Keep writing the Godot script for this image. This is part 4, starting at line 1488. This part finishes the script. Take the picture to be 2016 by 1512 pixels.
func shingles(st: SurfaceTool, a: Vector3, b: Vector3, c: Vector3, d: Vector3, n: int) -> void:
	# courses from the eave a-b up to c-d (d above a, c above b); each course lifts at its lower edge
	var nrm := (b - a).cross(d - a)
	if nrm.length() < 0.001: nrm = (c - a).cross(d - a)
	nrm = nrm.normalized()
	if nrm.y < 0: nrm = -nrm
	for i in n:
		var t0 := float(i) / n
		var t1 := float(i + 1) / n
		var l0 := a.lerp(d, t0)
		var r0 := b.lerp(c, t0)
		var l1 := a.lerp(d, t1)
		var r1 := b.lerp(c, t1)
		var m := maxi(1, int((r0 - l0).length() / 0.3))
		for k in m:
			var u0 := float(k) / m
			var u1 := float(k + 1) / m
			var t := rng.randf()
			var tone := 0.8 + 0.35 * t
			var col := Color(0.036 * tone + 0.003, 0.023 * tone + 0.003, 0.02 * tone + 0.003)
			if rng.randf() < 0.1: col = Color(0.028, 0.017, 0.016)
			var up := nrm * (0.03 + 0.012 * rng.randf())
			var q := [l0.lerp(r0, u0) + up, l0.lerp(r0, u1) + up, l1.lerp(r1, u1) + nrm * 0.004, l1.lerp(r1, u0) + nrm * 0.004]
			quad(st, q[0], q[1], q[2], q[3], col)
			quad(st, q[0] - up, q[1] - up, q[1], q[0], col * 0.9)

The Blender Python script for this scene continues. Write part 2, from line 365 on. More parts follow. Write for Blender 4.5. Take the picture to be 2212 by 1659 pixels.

• **Exercise brief**: Set all of the records down again, exactly as they stand.

• **Complete answer**:
Keep writing the Godot script for this image. This is part 4, starting at line 1488. This part finishes the script. Take the picture to be 2016 by 1512 pixels.
func shingles(st: SurfaceTool, a: Vector3, b: Vector3, c: Vector3, d: Vector3, n: int) -> void:
	# courses from the eave a-b up to c-d (d above a, c above b); each course lifts at its lower edge
	var nrm := (b - a).cross(d - a)
	if nrm.length() < 0.001: nrm = (c - a).cross(d - a)
	nrm = nrm.normalized()
	if nrm.y < 0: nrm = -nrm
	for i in n:
		var t0 := float(i) / n
		var t1 := float(i + 1) / n
		var l0 := a.lerp(d, t0)
		var r0 := b.lerp(c, t0)
		var l1 := a.lerp(d, t1)
		var r1 := b.lerp(c, t1)
		var m := maxi(1, int((r0 - l0).length() / 0.3))
		for k in m:
			var u0 := float(k) / m
			var u1 := float(k + 1) / m
			var t := rng.randf()
			var tone := 0.8 + 0.35 * t
			var col := Color(0.036 * tone + 0.003, 0.023 * tone + 0.003, 0.02 * tone + 0.003)
			if rng.randf() < 0.1: col = Color(0.028, 0.017, 0.016)
			var up := nrm * (0.03 + 0.012 * rng.randf())
			var q := [l0.lerp(r0, u0) + up, l0.lerp(r0, u1) + up, l1.lerp(r1, u1) + nrm * 0.004, l1.lerp(r1, u0) + nrm * 0.004]
			quad(st, q[0], q[1], q[2], q[3], col)
			quad(st, q[0] - up, q[1] - up, q[1], q[0], col * 0.9)

The Blender Python script for this scene continues. Write part 2, from line 365 on. More parts follow. Write for Blender 4.5. Take the picture to be 2212 by 1659 pixels.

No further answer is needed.